> **What to work on**
Copy out all of the data exactly as it appears.
--- start ---
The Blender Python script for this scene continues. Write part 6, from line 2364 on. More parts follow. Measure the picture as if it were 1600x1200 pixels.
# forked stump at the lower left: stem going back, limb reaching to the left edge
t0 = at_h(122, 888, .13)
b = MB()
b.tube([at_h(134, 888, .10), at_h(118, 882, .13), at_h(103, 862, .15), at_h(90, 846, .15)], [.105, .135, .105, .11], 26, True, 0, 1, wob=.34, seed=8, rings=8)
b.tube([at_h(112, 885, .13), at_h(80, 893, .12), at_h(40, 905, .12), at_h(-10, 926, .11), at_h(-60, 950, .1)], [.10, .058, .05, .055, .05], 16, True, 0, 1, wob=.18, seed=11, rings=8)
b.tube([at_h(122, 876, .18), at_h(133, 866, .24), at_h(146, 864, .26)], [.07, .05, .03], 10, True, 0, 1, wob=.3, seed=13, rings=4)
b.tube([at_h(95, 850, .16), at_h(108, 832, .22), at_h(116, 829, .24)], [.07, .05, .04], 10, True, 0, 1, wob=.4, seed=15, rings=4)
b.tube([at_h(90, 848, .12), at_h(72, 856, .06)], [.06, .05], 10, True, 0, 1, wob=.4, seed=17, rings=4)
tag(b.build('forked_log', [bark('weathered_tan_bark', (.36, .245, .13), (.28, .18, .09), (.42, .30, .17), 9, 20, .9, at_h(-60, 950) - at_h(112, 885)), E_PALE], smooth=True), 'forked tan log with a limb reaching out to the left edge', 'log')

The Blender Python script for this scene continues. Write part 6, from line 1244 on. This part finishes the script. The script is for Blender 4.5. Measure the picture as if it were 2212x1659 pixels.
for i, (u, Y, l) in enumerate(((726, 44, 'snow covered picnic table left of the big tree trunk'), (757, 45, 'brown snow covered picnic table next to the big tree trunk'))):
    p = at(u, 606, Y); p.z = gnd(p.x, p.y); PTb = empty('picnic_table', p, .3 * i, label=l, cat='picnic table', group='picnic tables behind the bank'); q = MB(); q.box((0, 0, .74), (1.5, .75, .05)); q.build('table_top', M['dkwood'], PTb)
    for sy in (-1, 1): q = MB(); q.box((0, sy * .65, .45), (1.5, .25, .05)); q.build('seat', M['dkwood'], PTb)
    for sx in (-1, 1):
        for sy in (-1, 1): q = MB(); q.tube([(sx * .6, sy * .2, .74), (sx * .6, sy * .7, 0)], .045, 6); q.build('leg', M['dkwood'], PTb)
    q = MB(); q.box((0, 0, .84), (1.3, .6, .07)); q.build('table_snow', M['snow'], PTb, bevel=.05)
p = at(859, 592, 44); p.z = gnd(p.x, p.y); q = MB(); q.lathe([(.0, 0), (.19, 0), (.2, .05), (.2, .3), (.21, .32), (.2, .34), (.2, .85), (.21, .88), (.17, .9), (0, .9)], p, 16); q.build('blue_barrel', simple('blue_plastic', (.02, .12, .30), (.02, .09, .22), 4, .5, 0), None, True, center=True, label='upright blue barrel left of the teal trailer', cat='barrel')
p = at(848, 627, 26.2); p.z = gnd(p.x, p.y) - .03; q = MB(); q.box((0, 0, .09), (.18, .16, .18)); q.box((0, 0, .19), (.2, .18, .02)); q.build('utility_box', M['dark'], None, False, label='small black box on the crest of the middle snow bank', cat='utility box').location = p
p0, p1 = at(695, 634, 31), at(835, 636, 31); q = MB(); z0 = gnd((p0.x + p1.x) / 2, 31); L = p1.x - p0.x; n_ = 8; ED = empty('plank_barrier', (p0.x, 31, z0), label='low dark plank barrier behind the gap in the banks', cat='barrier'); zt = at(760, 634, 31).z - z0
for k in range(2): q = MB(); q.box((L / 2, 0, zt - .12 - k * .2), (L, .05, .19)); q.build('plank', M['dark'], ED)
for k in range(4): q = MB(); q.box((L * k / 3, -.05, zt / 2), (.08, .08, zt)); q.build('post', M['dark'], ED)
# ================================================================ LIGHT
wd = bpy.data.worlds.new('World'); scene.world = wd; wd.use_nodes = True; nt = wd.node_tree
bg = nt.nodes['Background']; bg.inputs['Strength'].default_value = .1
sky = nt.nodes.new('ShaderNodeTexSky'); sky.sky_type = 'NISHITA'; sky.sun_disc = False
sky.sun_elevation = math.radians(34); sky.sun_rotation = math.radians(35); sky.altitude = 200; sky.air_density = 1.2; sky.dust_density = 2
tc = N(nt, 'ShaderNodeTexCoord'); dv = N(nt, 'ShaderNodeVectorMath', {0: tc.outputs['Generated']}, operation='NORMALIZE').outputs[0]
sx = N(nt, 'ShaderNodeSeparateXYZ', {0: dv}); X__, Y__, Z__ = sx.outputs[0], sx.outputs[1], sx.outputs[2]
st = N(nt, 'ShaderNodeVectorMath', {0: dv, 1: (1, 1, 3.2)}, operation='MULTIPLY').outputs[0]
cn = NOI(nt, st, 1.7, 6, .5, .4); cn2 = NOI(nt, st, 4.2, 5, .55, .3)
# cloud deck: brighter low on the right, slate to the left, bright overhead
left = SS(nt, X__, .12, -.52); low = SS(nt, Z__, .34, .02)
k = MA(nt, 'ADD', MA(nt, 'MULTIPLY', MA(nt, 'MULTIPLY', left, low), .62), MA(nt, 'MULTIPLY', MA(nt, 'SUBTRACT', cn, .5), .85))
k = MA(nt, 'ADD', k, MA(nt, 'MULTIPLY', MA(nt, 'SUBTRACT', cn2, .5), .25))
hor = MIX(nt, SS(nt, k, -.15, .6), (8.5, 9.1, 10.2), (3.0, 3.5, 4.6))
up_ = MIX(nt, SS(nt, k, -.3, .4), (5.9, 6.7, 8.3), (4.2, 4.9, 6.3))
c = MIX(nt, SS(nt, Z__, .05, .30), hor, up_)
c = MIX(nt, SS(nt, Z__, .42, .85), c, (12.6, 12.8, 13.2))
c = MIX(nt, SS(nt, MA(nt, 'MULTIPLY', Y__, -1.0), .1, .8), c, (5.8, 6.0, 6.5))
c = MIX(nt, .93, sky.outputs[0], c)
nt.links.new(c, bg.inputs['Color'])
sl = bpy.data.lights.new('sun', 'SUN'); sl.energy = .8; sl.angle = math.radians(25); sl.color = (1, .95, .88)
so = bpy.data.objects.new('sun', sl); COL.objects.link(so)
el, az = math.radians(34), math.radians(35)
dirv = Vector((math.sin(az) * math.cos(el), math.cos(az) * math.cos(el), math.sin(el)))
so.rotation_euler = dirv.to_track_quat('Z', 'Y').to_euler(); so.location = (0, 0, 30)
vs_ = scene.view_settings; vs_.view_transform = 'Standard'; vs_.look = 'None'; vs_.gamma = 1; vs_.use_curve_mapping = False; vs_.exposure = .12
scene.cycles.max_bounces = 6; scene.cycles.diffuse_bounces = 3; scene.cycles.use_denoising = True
--- end ---
> **Answer to the exercise**
The Blender Python script for this scene continues. Write part 6, from line 2364 on. More parts follow. Measure the picture as if it were 1600x1200 pixels.
# forked stump at the lower left: stem going back, limb reaching to the left edge
t0 = at_h(122, 888, .13)
b = MB()
b.tube([at_h(134, 888, .10), at_h(118, 882, .13), at_h(103, 862, .15), at_h(90, 846, .15)], [.105, .135, .105, .11], 26, True, 0, 1, wob=.34, seed=8, rings=8)
b.tube([at_h(112, 885, .13), at_h(80, 893, .12), at_h(40, 905, .12), at_h(-10, 926, .11), at_h(-60, 950, .1)], [.10, .058, .05, .055, .05], 16, True, 0, 1, wob=.18, seed=11, rings=8)
b.tube([at_h(122, 876, .18), at_h(133, 866, .24), at_h(146, 864, .26)], [.07, .05, .03], 10, True, 0, 1, wob=.3, seed=13, rings=4)
b.tube([at_h(95, 850, .16), at_h(108, 832, .22), at_h(116, 829, .24)], [.07, .05, .04], 10, True, 0, 1, wob=.4, seed=15, rings=4)
b.tube([at_h(90, 848, .12), at_h(72, 856, .06)], [.06, .05], 10, True, 0, 1, wob=.4, seed=17, rings=4)
tag(b.build('forked_log', [bark('weathered_tan_bark', (.36, .245, .13), (.28, .18, .09), (.42, .30, .17), 9, 20, .9, at_h(-60, 950) - at_h(112, 885)), E_PALE], smooth=True), 'forked tan log with a limb reaching out to the left edge', 'log')

The Blender Python script for this scene continues. Write part 6, from line 1244 on. This part finishes the script. The script is for Blender 4.5. Measure the picture as if it were 2212x1659 pixels.
for i, (u, Y, l) in enumerate(((726, 44, 'snow covered picnic table left of the big tree trunk'), (757, 45, 'brown snow covered picnic table next to the big tree trunk'))):
    p = at(u, 606, Y); p.z = gnd(p.x, p.y); PTb = empty('picnic_table', p, .3 * i, label=l, cat='picnic table', group='picnic tables behind the bank'); q = MB(); q.box((0, 0, .74), (1.5, .75, .05)); q.build('table_top', M['dkwood'], PTb)
    for sy in (-1, 1): q = MB(); q.box((0, sy * .65, .45), (1.5, .25, .05)); q.build('seat', M['dkwood'], PTb)
    for sx in (-1, 1):
        for sy in (-1, 1): q = MB(); q.tube([(sx * .6, sy * .2, .74), (sx * .6, sy * .7, 0)], .045, 6); q.build('leg', M['dkwood'], PTb)
    q = MB(); q.box((0, 0, .84), (1.3, .6, .07)); q.build('table_snow', M['snow'], PTb, bevel=.05)
p = at(859, 592, 44); p.z = gnd(p.x, p.y); q = MB(); q.lathe([(.0, 0), (.19, 0), (.2, .05), (.2, .3), (.21, .32), (.2, .34), (.2, .85), (.21, .88), (.17, .9), (0, .9)], p, 16); q.build('blue_barrel', simple('blue_plastic', (.02, .12, .30), (.02, .09, .22), 4, .5, 0), None, True, center=True, label='upright blue barrel left of the teal trailer', cat='barrel')
p = at(848, 627, 26.2); p.z = gnd(p.x, p.y) - .03; q = MB(); q.box((0, 0, .09), (.18, .16, .18)); q.box((0, 0, .19), (.2, .18, .02)); q.build('utility_box', M['dark'], None, False, label='small black box on the crest of the middle snow bank', cat='utility box').location = p
p0, p1 = at(695, 634, 31), at(835, 636, 31); q = MB(); z0 = gnd((p0.x + p1.x) / 2, 31); L = p1.x - p0.x; n_ = 8; ED = empty('plank_barrier', (p0.x, 31, z0), label='low dark plank barrier behind the gap in the banks', cat='barrier'); zt = at(760, 634, 31).z - z0
for k in range(2): q = MB(); q.box((L / 2, 0, zt - .12 - k * .2), (L, .05, .19)); q.build('plank', M['dark'], ED)
for k in range(4): q = MB(); q.box((L * k / 3, -.05, zt / 2), (.08, .08, zt)); q.build('post', M['dark'], ED)
# ================================================================ LIGHT
wd = bpy.data.worlds.new('World'); scene.world = wd; wd.use_nodes = True; nt = wd.node_tree
bg = nt.nodes['Background']; bg.inputs['Strength'].default_value = .1
sky = nt.nodes.new('ShaderNodeTexSky'); sky.sky_type = 'NISHITA'; sky.sun_disc = False
sky.sun_elevation = math.radians(34); sky.sun_rotation = math.radians(35); sky.altitude = 200; sky.air_density = 1.2; sky.dust_density = 2
tc = N(nt, 'ShaderNodeTexCoord'); dv = N(nt, 'ShaderNodeVectorMath', {0: tc.outputs['Generated']}, operation='NORMALIZE').outputs[0]
sx = N(nt, 'ShaderNodeSeparateXYZ', {0: dv}); X__, Y__, Z__ = sx.outputs[0], sx.outputs[1], sx.outputs[2]
st = N(nt, 'ShaderNodeVectorMath', {0: dv, 1: (1, 1, 3.2)}, operation='MULTIPLY').outputs[0]
cn = NOI(nt, st, 1.7, 6, .5, .4); cn2 = NOI(nt, st, 4.2, 5, .55, .3)
# cloud deck: brighter low on the right, slate to the left, bright overhead
left = SS(nt, X__, .12, -.52); low = SS(nt, Z__, .34, .02)
k = MA(nt, 'ADD', MA(nt, 'MULTIPLY', MA(nt, 'MULTIPLY', left, low), .62), MA(nt, 'MULTIPLY', MA(nt, 'SUBTRACT', cn, .5), .85))
k = MA(nt, 'ADD', k, MA(nt, 'MULTIPLY', MA(nt, 'SUBTRACT', cn2, .5), .25))
hor = MIX(nt, SS(nt, k, -.15, .6), (8.5, 9.1, 10.2), (3.0, 3.5, 4.6))
up_ = MIX(nt, SS(nt, k, -.3, .4), (5.9, 6.7, 8.3), (4.2, 4.9, 6.3))
c = MIX(nt, SS(nt, Z__, .05, .30), hor, up_)
c = MIX(nt, SS(nt, Z__, .42, .85), c, (12.6, 12.8, 13.2))
c = MIX(nt, SS(nt, MA(nt, 'MULTIPLY', Y__, -1.0), .1, .8), c, (5.8, 6.0, 6.5))
c = MIX(nt, .93, sky.outputs[0], c)
nt.links.new(c, bg.inputs['Color'])
sl = bpy.data.lights.new('sun', 'SUN'); sl.energy = .8; sl.angle = math.radians(25); sl.color = (1, .95, .88)
so = bpy.data.objects.new('sun', sl); COL.objects.link(so)
el, az = math.radians(34), math.radians(35)
dirv = Vector((math.sin(az) * math.cos(el), math.cos(az) * math.cos(el), math.sin(el)))
so.rotation_euler = dirv.to_track_quat('Z', 'Y').to_euler(); so.location = (0, 0, 30)
vs_ = scene.view_settings; vs_.view_transform = 'Standard'; vs_.look = 'None'; vs_.gamma = 1; vs_.use_curve_mapping = False; vs_.exposure = .12
scene.cycles.max_bounces = 6; scene.cycles.diffuse_bounces = 3; scene.cycles.use_denoising = True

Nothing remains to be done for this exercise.